Thursday, March 19, 2015

Don't Touch Anything

We've been taking Sophia to antique stores for years.  You wouldn't think this could be something a child would enjoy, but she loves it and always has.  Sophia has described her mind and thoughts as a rush of senses racing in all at the same time and without break.  I suspect the antique malls we visit are appealing to her because she can see so many things without having to slow her thinking or really process much of anything.  She often asks us to take her to look at antiques, especially when we are traveling and she sees a stop on the side of the highway.  She is such a unique person.

Our family favorite is the Rangeline Antique Mall.  We've been visiting, frequently, since the store opened.  The staff is so friendly and the store and restrooms are clean.  We love weaving in and out of the booths, looking at the interesting, adorable, and puzzling.  Because we are all very competitive, we have found a way to add a game element to our trips by challenging one another to see who can spot the most clowns.  The rules are simple: point at the clown and say "CLOWN!" before anyone else and earn 1 point.  Whoever has the most points at the end of the visit is declared the winner.  We've all had wins, but Sophia is the true clown-spotting champion of our family.
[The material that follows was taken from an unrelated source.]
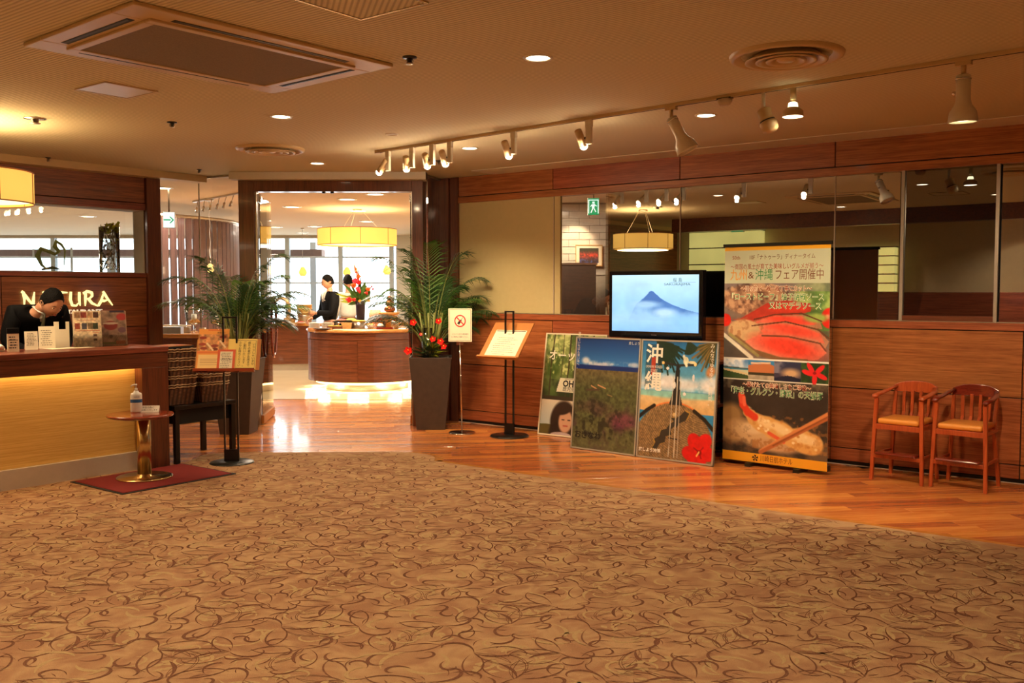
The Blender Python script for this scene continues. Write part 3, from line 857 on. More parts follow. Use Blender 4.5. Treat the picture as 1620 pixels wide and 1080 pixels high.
# dining room shell
simple_wall('wall_dining_left', (-13.9, 5.0), (-13.9, 22), 0, CEIL, M['white'])
simple_wall('wall_dining_near', lw(-5.1,OFF+0.2), (-13.9, 5.0), 0, CEIL, M['white'])
simple_wall('wall_dining_right', (-0.15, 13.5), (-0.15, 22.0), 0, CEIL, M['white'])
simple_wall('wall_dining_back', (-2.62, 21.55), (-0.1, 21.55), 0, CEIL, M['white'])
simple_wall('wall_dining_corner', rw(-1.30,0.10), (-0.15, 13.6), 0, CEIL, M['white'])
simple_wall('wall_outer', rw(9.2,0.15), rw(0.8,0.15), 0, CEIL, M['white'], 0.02)
simple_wall('wall_outer', (1.5,13.6), rw(9.2,4.5), 0, CEIL, M['white'], 0.02)
# window wall
WY = 21.5
mull = [-13.8, -12.0, -10.35, -9.0, -7.9, -6.5, -5.07, -3.87, -2.72]
mb = MB()
mb.box(-13.9, -2.62, WY-0.05, WY+0.10, 0.0, 0.12)
mb.box(-13.9, -2.62, WY-0.05, WY+0.10, CEIL-0.06, CEIL)
W6 = struct('window_6', mb, M['kick'])
for x in mull:
    b = MB(); b.box(-0.05,0.05,-0.06,0.06,0.12,CEIL-0.06); obj('mullion', b, M['mullion'], W6, Matrix.Translation((x,WY,0)))
for z in (1.62, 2.20):
    b = MB(); b.box(-13.85,-2.68,WY-0.03,WY+0.03,z-0.018,z+0.018); obj('transom', b, M['mullion'], W6)
for a, b_ in zip(mull[:-1], mull[1:]):
    b = MB(); b.add([(a+.05,WY,0.12),(b_-.05,WY,0.12),(b_-.05,WY,CEIL-.06),(a+.05,WY,CEIL-.06)],[(0,1,2,3)]); obj('pane', b, M['win_pane'], W6)
mb = MB(); mb.box(-13.9, -4.4, WY+0.5, WY+0.9, 2.24, 2.40); struct('trim_10', mb, M['outer_beam'])
for k, x in enumerate((-9.6, -6.2, -4.75)):
    mb = MB(); mb.box(x-0.07, x+0.07, WY+1.2, WY+1.4, 0, 2.6); struct('trim_%d' % (11+k), mb, M['mullion'])

# ================================================================== CEILING FITTINGS
def ring_light(p, label, lit=True, r=0.075):
    t = thing('downlight', label, 'downlight', (p.x, p.y, CEIL), 0, 'recessed ceiling lights')
    b = MB(); b.lathe([(r*0.82,0.0),(r*0.84,-0.006),(r,-0.008),(r*1.06,0.0)], (0,0,0), 28, cap=False); obj('trim_ring', b, M['metal_white'], t)
    b = MB(); b.lathe([(1e-6,-0.002),(r*0.82,-0.002)], (0,0,0), 28, cap=False); obj('lens', b, M['lamp_on'] if lit else M['steel'], t)
    return t
lab = ['recessed downlight glowing in the middle of the ceiling, nearest lit one', 'round lit downlight above the planters, left of the entrance axis',
       'small lit downlight beyond the round diffuser near the entrance header', 'lit downlight just right of the four clustered spotlights', 'lit downlight between the horn spotlight and the silver knob spotlight']
for p, l in zip(DOWN, lab): ring_light(p, l)
BACKN = ['over the middle of the carpet','above the carpet by the camera','behind the camera, towards the wall','far right along the wood floor','by the back wall, middle','by the back wall, near the reception','by the back wall, right','nearest the right end of the lobby']
for p in DOWN_BACK:
    o = ring_light(p, 'lit lobby downlight seen only mirrored in the window, '+BACKN.pop(0))
ring_light(on(620,212,CEIL), 'unlit dark recessed light left of the track start', False, 0.05)

def diffuser(p, label):
    t = thing('ceiling_diffuser', label, 'air diffuser', (p.x,p.y,CEIL), 0, 'round air diffusers')
    b = MB(); b.lathe([(0.295,0.0),(0.290,-0.016),(0.275,-0.024),(0.262,-0.022),(0.232,-0.002)], (0,0,0), 48, cap=False); obj('outer_ring', b, M['metal_cream'], t)
    b = MB(); b.lathe([(0.225,0.004),(1e-6,0.004)], (0,0,0), 40, cap=False); obj('throat', b, M['slot'], t)
    for r in (0.20, 0.145, 0.092):
        b = MB(); b.lathe([(r-0.045,0.0),(r-0.012,-0.034),(r,-0.038),(r+0.012,-0.036),(r+0.012,-0.031),(r-0.002,-0.031),(r-0.036,0.0)], (0,0,0), 48, cap=False); obj('cone', b, M['metal_cream'], t)
    b = MB(); b.lathe([(1e-6,-0.036),(0.04,-0.034),(0.05,-0.026)], (0,0,0), 30, cap=False); obj('centre_cap', b, M['metal_cream'], t)
diffuser(on(428,235,CEIL), 'round stepped air diffuser nearer the entrance')
diffuser(on(1244,87,CEIL), 'large round stepped air diffuser above the track at right')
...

Something every parent can relate to is our constant need to remind Sophia not to touch things she isn't planning to purchase.  I'll admit this can sometimes be difficult for her.  I cannot tell you how many times we have said "Don't touch that!"  For the most part she is able to control herself, but there are times when she grabs something that I'd rather she not touch at all.  We've tried to explain to her why you don't touch everything you see: germs, it isn't your property, you can accidentally break it, etc.  She listens and understands, but on occasion she still touches.

Today, Sophia and I visited the Rangeline Antique Mall, in search of nothing in particular.  We had a lovely time counting clowns and giggling about various oddities.  We were on the last aisle, and I don't recall asking Sophia to not touch, so it was a really great trip.  Sophia was up 3 clowns over my 5 clowns.  Suddenly, she shouted "Clown!  Clown!" and I turned to see she had found a hidden cove of clown figurines.  I saw two she missed, and she was still ahead by 3.  We looked down and Sophia noticed a stuffed koala in a small, wooden cradle on the ground.  She quickly squatted and reached for the koala.  Before I could say "Don't touch!', she pulled it out and a porcelain doll also lying in the cradle spilled out onto the concrete floor and shattered.  She immediately tried to pick up the pieces and began apologizing.  She knew what she had done, and was upset.

I didn't yell because yelling isn't effective.  I didn't shame because she already felt ashamed.  Instead, I reminded her that all actions have consequences, and the consequence of this choice was that she would have to pay for the damage.  We checked the price tag and were disappointed to discover the doll was being sold as a set along with another porcelain doll.  The two dolls were $25.  That was a lot to pay for a mistake.  She carried the doll to the register and explained what had happened.  I asked if they could call the booth owner to see if we could just pay for the one doll, and the owner agreed.  She immediately thanked us for our integrity, which surprised me.  Apparently most people leave the broken odds and ends in the booths.  We would never do that.  Thankfully the booth owner agreed to only charge us $15.  The store owners were gracious enough to pay for half of the charge as a thank you for our honesty.  I was overcome with emotion because there was so much to discuss with Sophia.  I turned to leave and a lady shoved $8 in my hand.  I told her she didn't have to do that, but she insisted and said that it was very hard for Sophia to confess what had happened, and she wanted to cover the cost.  At that point I was crying, but didn't want Sophia to see me, so I just kissed her head and we left the store.

When we got home, I showed her the money.  We discussed the entire situation, and came up with a list of words to describe the lessons of the day: integrity, honesty, patience, kindness, helpfulness, graciousness, gratitude, and understanding.  Sophia and I each wrote a letter to Rangeline Antique Mall.  Mine expressed my gratitude for the positive interaction and kindness of the store owners, while Sophia's contained the $8.00 along with a wish that the store owners keep the money for the next person who makes the same mistake she made.  

1 comment:

  1. Man what a great story. First I love going to the Rangeline Antique Mall well I did and probably still do I haven't been there for a long time.I would love to go with you and Sofia and play that game.This bring a lot of memories when I was smaller and got along with my parents so on. Also like you my parents always told me not to touch stuff .I would always go and run around suprisely I never broke anything. So that was really awesome that you guys told them that you broke something I have seen a lot of people just leave and not tell. If it was me I would not of done that I would walk ways but knowing my Mom she would make me tell them that I broke something also because she doesn't speak English. I guess when your honest something good happens. Also the lady she cool to she gave you money. So I guess what this has taught me is that be honest pays of and maybe there might be consequences.